2009年02月04日 | Weblog
 先月22日、東京へ出る用事ができたので、ついでにかねてから観たいと思っていた映画に行くことにした。角川映画の『禅』という映画である。今はインターネットで事前に調べれば、どこの映画館で観ることができるか、簡単に調べられる。用事が新宿だったので、用事を終えてから、角川シネマ新宿映画館で13:15の回の上映に間に合った。

 私は、離婚という人生の最悪の事態に、30年前、ただ為す術もなく翻弄された。二人の子どもを守ろうとすればするほど、燃えるような嫉妬と怨念に囚われた。
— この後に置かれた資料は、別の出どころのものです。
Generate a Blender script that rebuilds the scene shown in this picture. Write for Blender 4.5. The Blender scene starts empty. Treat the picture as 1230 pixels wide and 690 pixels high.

知人の紹介で家から車で約一時間の禅寺に坐禅に通った。朝3時に起きて、できるだけ毎日2年間通った。よほどの形相だったのだろう。禅寺の和尚に「相手が憎いか?ならば坐禅で相手を殺せ!坐禅で憎み尽くせ!坐禅でだけだぞ!わかるな」と教えられた。この教えによって、私は自分の状況と向き合った。逃げることなく真正面から対峙した。苦しくて悔しくて憎くて、脂汗をかいた。涙も流れた。坐禅とこの教えのおかげで、私は何とか自分を破滅への暴走から救った。

 冬、寺に着くと凍った水場の氷を割って、水を頭から被って、身を清めた。寒さで歯をガジガジ言わせて、坐った。あれほどの寒さが、じわじわと自分の36.5度の体温で温まってきた。その温かさに自分が生きていることの感謝を感じた。自分を愛おしく感じた。自分を大切に生きようと思った。坐禅を続けていると、苦しめるのは自分の体重である。最初教えられた「坐禅で相手を殺せ!坐禅でだけ思い切り相手を憎め!」は坐禅を継続するにつれ、潮が引くように納まってきた。私の問題の全ての原因は自分にあると、体重による体の痛みが教えてくれた。

 『禅』という映画を通して自分の過去を見ていた。坐禅を開拓した道元とは比べるべくもない小さな存在である。現在私は禅寺に行くこともない。離婚という挫折がなければ、坐禅をすることはなかった。道元は最後の最後まで坐禅を続けた。一時の坐禅ではあったが、坐禅が現在の私を作った、と信じている。再びあの荒修行ができるとは、思わない。人間、追い詰められると、信じられないほどの力を発揮できる。坐禅の経験のない人々にとって、この『禅』という映画は、退屈に違いない。そう感じる人は、自分の今までの人生が恵まれていたとあらためて考えて欲しい。普通の幸せな道を外れてしまった者たちは、ああでもせねば立ち直れないと観て欲しい。

 人間は、できるだけいろいろな経験を積んだほうがよい。傷つき、挫折し、打ちのめされた者のみが、それを乗り越えた時、持てる優しさがある。私はキリスト教を学び、坐禅して、ヒンズー教の国に3年住み、イスラム教の国々に都合6年住み、キリスト教の正教の国々に4年住んだ。これだという宗教に出会うことは、できなかった。どの宗教を信じる人々も、理想の人間ではなかった。結局答えを見つけられないまま、私は人生を終えることになると思う。それで良いと思う。坐禅も結局私自身の宗教にならなかったが、道元が「あるがままに生きよ」と言う意味を、私は自分勝手に解釈している。私の生きる指針になっていることは、事実である。